We agree “It is important for all stakeholders to understand the viability and limitations of using such devices….if they are to be used for mitigating captures of Hector’s dolphins in New Zealand fisheries.”


We submit that ADDs should not be used because of their unintended consequences. Firstly, they may not deter dolphins at all, giving a false sense of mitigation. Secondly, they might condition the dolphins to associate pingers with food, attracting and habituating the dolphins to the threats they are supposed to avoid, not deterring the dolphins at all. ADDs are no substitute for getting the nets out of the dolphin habitat. Thirdly, if they are effective deterrents, they deter the dolphins from pursuing and catching important prey food.


While we see benefit in quantifying the use and efficacy of ADDs, we are concerned that this programme takes funding away from research projects that have been agreed and prioritised under the Hector’s and Māui Five Year Research Strategy.

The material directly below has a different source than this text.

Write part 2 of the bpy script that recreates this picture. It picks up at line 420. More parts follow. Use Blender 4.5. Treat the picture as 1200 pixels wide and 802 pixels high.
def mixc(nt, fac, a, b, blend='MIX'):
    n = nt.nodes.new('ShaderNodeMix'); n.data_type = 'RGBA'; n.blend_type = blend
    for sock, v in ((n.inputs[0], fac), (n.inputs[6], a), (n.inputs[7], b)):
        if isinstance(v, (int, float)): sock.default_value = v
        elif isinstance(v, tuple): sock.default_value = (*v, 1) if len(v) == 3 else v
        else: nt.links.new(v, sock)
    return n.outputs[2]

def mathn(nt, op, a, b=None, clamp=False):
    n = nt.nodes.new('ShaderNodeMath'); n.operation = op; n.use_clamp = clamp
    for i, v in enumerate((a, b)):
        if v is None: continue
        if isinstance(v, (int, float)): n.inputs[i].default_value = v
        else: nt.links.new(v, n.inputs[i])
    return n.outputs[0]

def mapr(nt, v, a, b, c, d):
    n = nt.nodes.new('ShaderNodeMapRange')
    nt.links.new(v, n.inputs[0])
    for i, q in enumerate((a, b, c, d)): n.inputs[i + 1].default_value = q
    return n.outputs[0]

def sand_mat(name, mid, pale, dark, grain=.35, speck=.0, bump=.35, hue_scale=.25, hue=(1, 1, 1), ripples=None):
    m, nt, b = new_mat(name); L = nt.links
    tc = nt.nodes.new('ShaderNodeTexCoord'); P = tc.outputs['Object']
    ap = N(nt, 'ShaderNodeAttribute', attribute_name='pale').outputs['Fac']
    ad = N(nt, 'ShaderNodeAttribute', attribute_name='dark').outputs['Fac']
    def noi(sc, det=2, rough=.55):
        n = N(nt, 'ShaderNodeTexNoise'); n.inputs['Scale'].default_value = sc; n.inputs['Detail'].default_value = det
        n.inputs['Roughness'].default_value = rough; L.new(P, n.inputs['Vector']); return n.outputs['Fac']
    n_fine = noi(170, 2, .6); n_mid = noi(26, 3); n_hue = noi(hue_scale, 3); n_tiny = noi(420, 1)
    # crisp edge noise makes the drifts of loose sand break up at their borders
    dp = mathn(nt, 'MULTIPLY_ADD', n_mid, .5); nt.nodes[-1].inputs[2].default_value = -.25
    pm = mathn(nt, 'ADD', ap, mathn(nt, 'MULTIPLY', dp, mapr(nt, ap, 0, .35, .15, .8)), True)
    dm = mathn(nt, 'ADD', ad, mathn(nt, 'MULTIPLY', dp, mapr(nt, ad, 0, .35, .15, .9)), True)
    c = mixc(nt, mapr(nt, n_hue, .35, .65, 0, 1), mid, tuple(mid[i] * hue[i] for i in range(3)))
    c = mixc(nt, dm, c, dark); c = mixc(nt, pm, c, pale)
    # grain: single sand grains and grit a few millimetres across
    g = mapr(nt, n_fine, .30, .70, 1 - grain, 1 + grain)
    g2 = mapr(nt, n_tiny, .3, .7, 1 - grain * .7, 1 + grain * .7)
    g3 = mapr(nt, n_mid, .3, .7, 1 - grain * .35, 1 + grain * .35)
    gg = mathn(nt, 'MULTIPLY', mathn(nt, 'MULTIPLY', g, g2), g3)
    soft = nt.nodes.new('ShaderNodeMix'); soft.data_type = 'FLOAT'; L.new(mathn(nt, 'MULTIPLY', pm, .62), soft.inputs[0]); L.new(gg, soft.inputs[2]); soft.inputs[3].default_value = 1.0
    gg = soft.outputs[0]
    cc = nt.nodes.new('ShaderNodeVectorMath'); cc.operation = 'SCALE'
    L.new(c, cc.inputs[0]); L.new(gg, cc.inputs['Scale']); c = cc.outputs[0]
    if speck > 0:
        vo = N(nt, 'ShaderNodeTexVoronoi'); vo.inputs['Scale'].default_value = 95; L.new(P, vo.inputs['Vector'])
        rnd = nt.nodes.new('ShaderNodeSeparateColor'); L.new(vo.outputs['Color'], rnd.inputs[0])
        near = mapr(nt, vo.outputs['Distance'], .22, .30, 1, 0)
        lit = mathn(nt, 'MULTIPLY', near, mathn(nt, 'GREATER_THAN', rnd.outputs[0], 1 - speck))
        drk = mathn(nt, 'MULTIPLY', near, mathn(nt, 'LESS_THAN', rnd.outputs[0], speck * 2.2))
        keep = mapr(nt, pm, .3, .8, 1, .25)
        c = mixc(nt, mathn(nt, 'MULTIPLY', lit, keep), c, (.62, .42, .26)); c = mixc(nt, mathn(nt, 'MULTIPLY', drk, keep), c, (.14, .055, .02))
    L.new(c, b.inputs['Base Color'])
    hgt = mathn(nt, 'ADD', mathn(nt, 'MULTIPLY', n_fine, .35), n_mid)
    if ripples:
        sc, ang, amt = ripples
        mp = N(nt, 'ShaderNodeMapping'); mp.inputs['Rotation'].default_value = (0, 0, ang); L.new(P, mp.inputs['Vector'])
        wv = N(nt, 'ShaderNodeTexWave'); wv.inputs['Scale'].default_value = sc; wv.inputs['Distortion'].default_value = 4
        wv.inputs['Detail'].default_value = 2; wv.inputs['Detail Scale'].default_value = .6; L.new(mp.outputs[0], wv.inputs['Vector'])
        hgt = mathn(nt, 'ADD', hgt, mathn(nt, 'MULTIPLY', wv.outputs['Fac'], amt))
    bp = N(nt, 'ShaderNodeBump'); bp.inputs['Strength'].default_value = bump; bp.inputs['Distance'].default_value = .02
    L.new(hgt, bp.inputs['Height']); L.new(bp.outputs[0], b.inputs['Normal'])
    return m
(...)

Any current reliance on ADDs might well be mistaken, and this programme may reveal the limitations of this reliance. However, we already know that too many dolphins are being killed in nets, current mitigation is unsuccessful, and set and trawl nets have no place in Hector’s habitat.


We submit that the Draft CSP needs to include research projects that enable the objectives of the Māui and Hector’s Threat Management Plan to be met - that means recovery, not just deterrence from important food sources."